'Tao of Steve' part of deal, source says

NEW YORK — Two of Sony’s Christmas movies, “Crouching Tiger, Hidden Dragon” and “Vertical Limit,” will end up on the Fox Network and its sister channel FX in an exclusive shared window — and the license fee for both pictures could soar above $13 million, depending on their box office gross.

Fox, FX and Columbia TriStar TV, which is distributing the movies, declined comment, but one source says that, as part of the deal, FX has agreed to buy “The Tao of Steve,” from Sony Pictures Classics, in an exclusive four-year window. Another picture that could end up in the mix is the straight-to-video sequel to Columbia’s successful 1999 movie “Cruel Intentions.”

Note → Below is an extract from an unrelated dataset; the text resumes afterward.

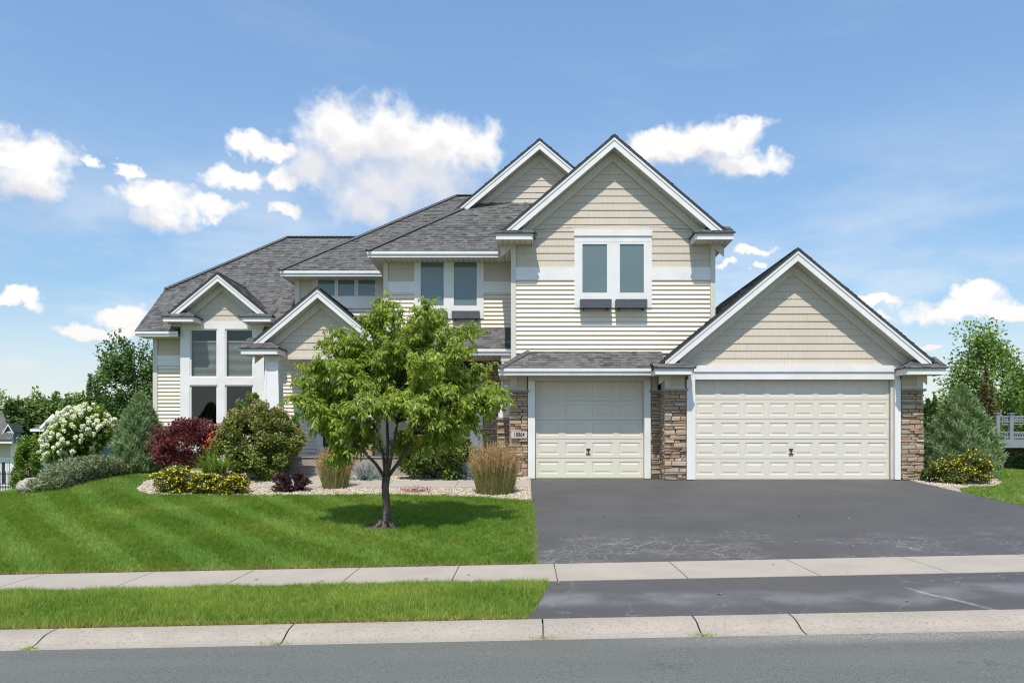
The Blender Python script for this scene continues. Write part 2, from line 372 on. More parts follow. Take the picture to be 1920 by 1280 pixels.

Industry experts were surprised that a number of networks, including Turner Broadcasting’s TBS and TNT and Barry Diller’s USA, bid on the package because “Crouching Tiger” is a subtitled foreign film, the kind of picture that usually goes begging in the commercial TV marketplace.

But studio sources say when “Crouching Tiger” becomes available in the network window in the fall of 2003 Fox, at its request, will schedule a dubbed version. Fox Network gets first play of the two movies, after which they’ll go to FX, and then seesaw between the two networks throughout the life of the four-year deal.

Columbia engineered a fatter license fee for “Crouching Tiger” and “Vertical Limit” by selling them to two networks in the window instead of just one. If a competing broadcast or cable network wanted both movies exclusively, with no sharing, it would’ve had to pony up a higher percentage of the eventual box office gross than the usual 15%.

“Crouching Tiger” is the unknown in the deal. Vibrant word of mouth and a sheaf of Academy Award nominations could propel the movie into the $30 million to $40 million range when it goes wide, which would be spectacular for a foreign-language picture. At that gross, Fox and FX would have to shell out up to $6 million in license fees for the title.

A possible harbinger: During the weekend of Dec. 15-17, “Crouching Tiger” pocketed more money from each theater — $34, 799 — than any other movie in release, including “What Women Want” and “How the Grinch Stole Christmas.”